Et alors?, me direz-vous, il rejette la droite et la gauche; il n’a pas changé de posture. Oui mais… cette symétrie rhétorique est une fausse symétrie. Sarkozy est candidat, Jospin non. Et cela change beaucoup de choses . Car en tapant sur «la gauche de Jospin» , Bayrou prend ses distances avec une gauche qui était aux commandes de l’Etat en 1997-2002, une gauche passée, qui n’existe plus. Une gauche, qui plus est, qui était hostile à la candidature de Ségolène Royal.

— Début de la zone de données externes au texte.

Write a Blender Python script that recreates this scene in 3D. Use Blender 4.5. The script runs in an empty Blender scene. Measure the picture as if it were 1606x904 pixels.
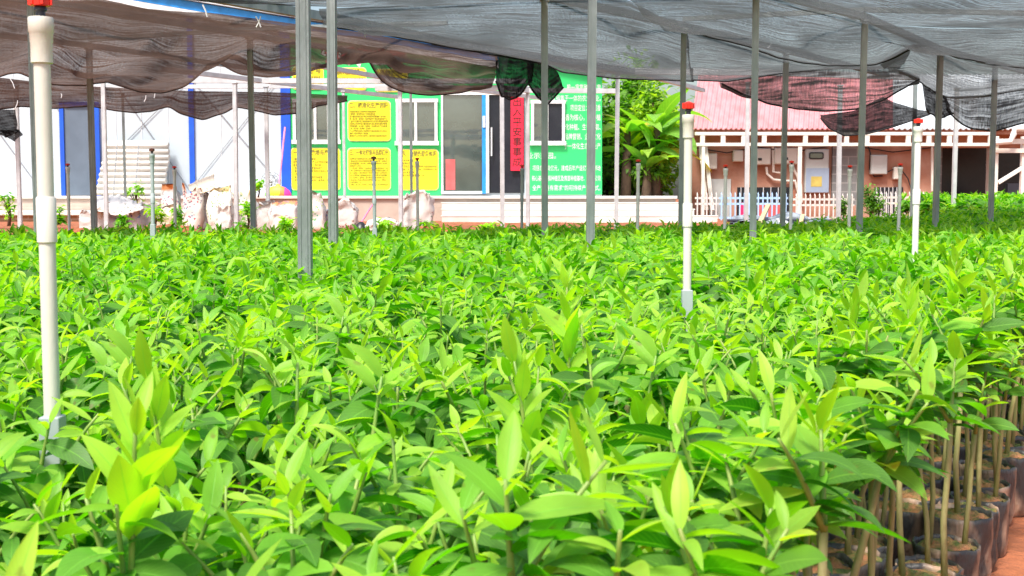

Alors qu’en se démarquant radicalement de «la droite à la mode Sarkozy» , c’est le projet de son concurrent qu’il rejette, la droite actuelle avec laquelle il ne veut plus être associé.

Les mots prononcés contre l’ancien maire de Neuilly-sur-Seine pèseront lourds dans l’entre-deux tours. Comment imaginer que Bayrou puisse appeler ses ouailles à reporter leurs voix sur un type qui incarne une droite si «contraire» à ce qu’il a «cru et voulu toute sa vie» ? Un candidat dans le programme duquel il dit aussi «retrouver des idées du Front national» ? Sauf à se renier François Bayrou n’appellera pas à voter Sarkozy , dans le cas où celui-ci serait opposé à Ségolène Royal. Ce qui ne signifie pas forcément qu’il appellera à voter pour la président de la région Poitou-Charente en des termes clairs. Bien des formules rhétoriques sont imaginables… Mais, hier, à Bercy, François Bayrou a définitivement brûlé les vaisseaux qui auraient pu le ramener, lundi, à son ancien port d’attache .
Reste à voir si ses partisans le suivront. Beaucoup cogèrent avec l’UMP des villes, des départements, des régions. Et l’on n’a pas vu jusqu’ici qu’ils s’en trouvaient mal.